▶ [WORK REQUIRED] Go through the material and write it all out exactly, minus the pictures.

──────────

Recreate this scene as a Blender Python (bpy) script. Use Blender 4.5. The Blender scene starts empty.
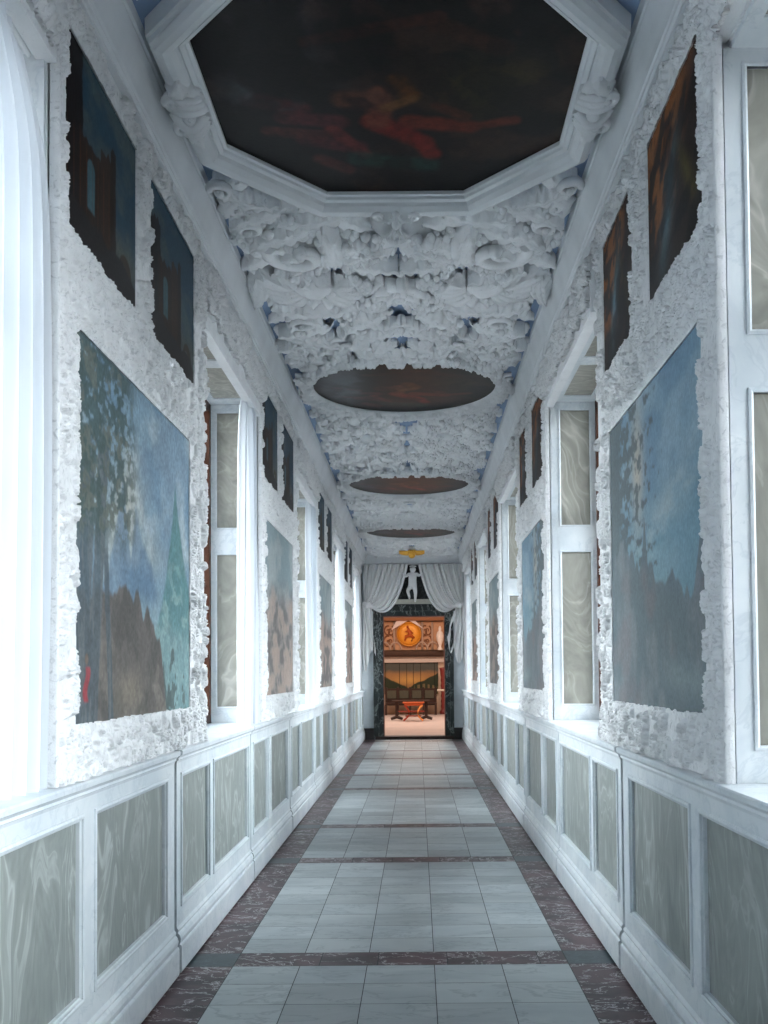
import bpy, bmesh, math, random
import numpy as np
from mathutils import Vector, Matrix

PI = math.pi
S = bpy.context.scene
COL = S.collection
CX = -0.105            # centre line of the corridor
H_EYE = 1.6
P0, PER = 3.78, 5.024  # first pier start, bay period
PIER = 2.66
Y_END = 25.4
Y_BACK = -1.3
NB = 4                 # piers in front of the camera
RNG = np.random.default_rng(7)
random.seed(3)

# ------------------------------------------------------------------ helpers
def tag(o, label=None, cat=None, group=None, kind=None):
    if label: o['label'] = label
    if cat: o['category'] = cat
    if group: o['group'] = group
    if kind: o['kind'] = kind
    return o

def empty(name, loc=(0, 0, 0), parent=None):
    o = bpy.data.objects.new(name, None)
    o.location = loc
    COL.objects.link(o)
    if parent: o.parent = parent
    return o

def link(name, me, mat=None, parent=None, smooth=False, loc=None):
    o = bpy.data.objects.new(name, me)
    COL.objects.link(o)
    if mat:
        for m in (mat if isinstance(mat, (list, tuple)) else [mat]):
            me.materials.append(m)
    if smooth:
        me.polygons.foreach_set('use_smooth', [True] * len(me.polygons))
    if parent:
        o.parent = parent
        o.matrix_parent_inverse = Matrix.Translation(parent.location).inverted()
    if loc: o.location = loc
    return o

class MB:
    """collects vertices and faces of one mesh"""
    def __init__(s): s.v = []; s.f = []; s.mi = []
    def add(s, vs, fs, mi=0):
        b = len(s.v); s.v += [tuple(map(float, p)) for p in vs]
        s.f += [tuple(i + b for i in f) for f in fs]; s.mi += [mi] * len(fs)
    def box(s, x0, x1, y0, y1, z0, z1, mi=0):
        s.add([(x0,y0,z0),(x1,y0,z0),(x1,y1,z0),(x0,y1,z0),(x0,y0,z1),(x1,y0,z1),(x1,y1,z1),(x0,y1,z1)],
              [(0,3,2,1),(4,5,6,7),(0,1,5,4),(1,2,6,5),(2,3,7,6),(3,0,4,7)], mi)
    def grid(s, P, wrap_u=False, wrap_v=False, mi=0):
        n, m = len(P), len(P[0]); vs = [p for r in P for p in r]; fs = []
        for i in range(n if wrap_u else n - 1):
            for j in range(m if wrap_v else m - 1):
                a = i * m + j; b = i * m + (j + 1) % m
                c = ((i + 1) % n) * m + (j + 1) % m; d = ((i + 1) % n) * m + j
                fs.append((a, b, c, d))
        s.add(vs, fs, mi)
    def tube(s, pts, rad, n=10, caps=True, sq=(1, 1)):
        pts = [Vector(p) for p in pts]; rings = []
        up = Vector((0, 0, 1))
        for i, p in enumerate(pts):
            t = (pts[min(i + 1, len(pts) - 1)] - pts[max(i - 1, 0)])
            t = t.normalized() if t.length > 1e-9 else Vector((0, 0, 1))
            a = t.cross(up)
            if a.length < .05: a = t.cross(Vector((1, 0, 0)))
            a.normalize(); b = t.cross(a).normalized()
            r = rad[i] if isinstance(rad, (list, tuple)) else rad
            rings.append([p + a * (math.cos(2*PI*k/n) * r * sq[0]) + b * (math.sin(2*PI*k/n) * r * sq[1]) for k in range(n)])
        s.grid(rings, wrap_v=True)
        if caps:
            for ring in (rings[0], rings[-1]): s.add(ring, [tuple(range(n))])
    def lathe(s, prof, c=(0, 0, 0), n=20):
        s.grid([[(c[0] + r * math.cos(2*PI*k/n), c[1] + r * math.sin(2*PI*k/n), c[2] + z) for k in range(n)] for r, z in prof], wrap_v=True)
    def ball(s, c, r, n=8, sc=(1, 1, 1)):
        P = []
        for i in range(n // 2 + 1):
            a = PI * i / (n // 2)
            P.append([(c[0] + sc[0]*r*math.sin(a)*math.cos(2*PI*k/n), c[1] + sc[1]*r*math.sin(a)*math.sin(2*PI*k/n), c[2] + sc[2]*r*math.cos(a)) for k in range(n)])
        s.grid(P, wrap_v=True)
    def build(s, name, mat=None, parent=None, smooth=False, bevel=0):
        me = bpy.data.meshes.new(name); me.from_pydata(s.v, [], s.f)
        o = link(name, me, mat, parent, smooth)
        if any(s.mi): me.polygons.foreach_set('material_index', s.mi)
        if bevel:
            m = o.modifiers.new('bevel', 'BEVEL'); m.width = bevel; m.segments = 2; m.limit_method = 'ANGLE'
        me.update(); return o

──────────

▶ [RESULT OF THIS EXERCISE]
Recreate this scene as a Blender Python (bpy) script. Use Blender 4.5. The Blender scene starts empty.
import bpy, bmesh, math, random
import numpy as np
from mathutils import Vector, Matrix

PI = math.pi
S = bpy.context.scene
COL = S.collection
CX = -0.105            # centre line of the corridor
H_EYE = 1.6
P0, PER = 3.78, 5.024  # first pier start, bay period
PIER = 2.66
Y_END = 25.4
Y_BACK = -1.3
NB = 4                 # piers in front of the camera
RNG = np.random.default_rng(7)
random.seed(3)

# ------------------------------------------------------------------ helpers
def tag(o, label=None, cat=None, group=None, kind=None):
    if label: o['label'] = label
    if cat: o['category'] = cat
    if group: o['group'] = group
    if kind: o['kind'] = kind
    return o

def empty(name, loc=(0, 0, 0), parent=None):
    o = bpy.data.objects.new(name, None)
    o.location = loc
    COL.objects.link(o)
    if parent: o.parent = parent
    return o

def link(name, me, mat=None, parent=None, smooth=False, loc=None):
    o = bpy.data.objects.new(name, me)
    COL.objects.link(o)
    if mat:
        for m in (mat if isinstance(mat, (list, tuple)) else [mat]):
            me.materials.append(m)
    if smooth:
        me.polygons.foreach_set('use_smooth', [True] * len(me.polygons))
    if parent:
        o.parent = parent
        o.matrix_parent_inverse = Matrix.Translation(parent.location).inverted()
    if loc: o.location = loc
    return o

class MB:
    """collects vertices and faces of one mesh"""
    def __init__(s): s.v = []; s.f = []; s.mi = []
    def add(s, vs, fs, mi=0):
        b = len(s.v); s.v += [tuple(map(float, p)) for p in vs]
        s.f += [tuple(i + b for i in f) for f in fs]; s.mi += [mi] * len(fs)
    def box(s, x0, x1, y0, y1, z0, z1, mi=0):
        s.add([(x0,y0,z0),(x1,y0,z0),(x1,y1,z0),(x0,y1,z0),(x0,y0,z1),(x1,y0,z1),(x1,y1,z1),(x0,y1,z1)],
              [(0,3,2,1),(4,5,6,7),(0,1,5,4),(1,2,6,5),(2,3,7,6),(3,0,4,7)], mi)
    def grid(s, P, wrap_u=False, wrap_v=False, mi=0):
        n, m = len(P), len(P[0]); vs = [p for r in P for p in r]; fs = []
        for i in range(n if wrap_u else n - 1):
            for j in range(m if wrap_v else m - 1):
                a = i * m + j; b = i * m + (j + 1) % m
                c = ((i + 1) % n) * m + (j + 1) % m; d = ((i + 1) % n) * m + j
                fs.append((a, b, c, d))
        s.add(vs, fs, mi)
    def tube(s, pts, rad, n=10, caps=True, sq=(1, 1)):
        pts = [Vector(p) for p in pts]; rings = []
        up = Vector((0, 0, 1))
        for i, p in enumerate(pts):
            t = (pts[min(i + 1, len(pts) - 1)] - pts[max(i - 1, 0)])
            t = t.normalized() if t.length > 1e-9 else Vector((0, 0, 1))
            a = t.cross(up)
            if a.length < .05: a = t.cross(Vector((1, 0, 0)))
            a.normalize(); b = t.cross(a).normalized()
            r = rad[i] if isinstance(rad, (list, tuple)) else rad
            rings.append([p + a * (math.cos(2*PI*k/n) * r * sq[0]) + b * (math.sin(2*PI*k/n) * r * sq[1]) for k in range(n)])
        s.grid(rings, wrap_v=True)
        if caps:
            for ring in (rings[0], rings[-1]): s.add(ring, [tuple(range(n))])
    def lathe(s, prof, c=(0, 0, 0), n=20):
        s.grid([[(c[0] + r * math.cos(2*PI*k/n), c[1] + r * math.sin(2*PI*k/n), c[2] + z) for k in range(n)] for r, z in prof], wrap_v=True)
    def ball(s, c, r, n=8, sc=(1, 1, 1)):
        P = []
        for i in range(n // 2 + 1):
            a = PI * i / (n // 2)
            P.append([(c[0] + sc[0]*r*math.sin(a)*math.cos(2*PI*k/n), c[1] + sc[1]*r*math.sin(a)*math.sin(2*PI*k/n), c[2] + sc[2]*r*math.cos(a)) for k in range(n)])
        s.grid(P, wrap_v=True)
    def build(s, name, mat=None, parent=None, smooth=False, bevel=0):
        me = bpy.data.meshes.new(name); me.from_pydata(s.v, [], s.f)
        o = link(name, me, mat, parent, smooth)
        if any(s.mi): me.polygons.foreach_set('material_index', s.mi)
        if bevel:
            m = o.modifiers.new('bevel', 'BEVEL'); m.width = bevel; m.segments = 2; m.limit_method = 'ANGLE'
        me.update(); return o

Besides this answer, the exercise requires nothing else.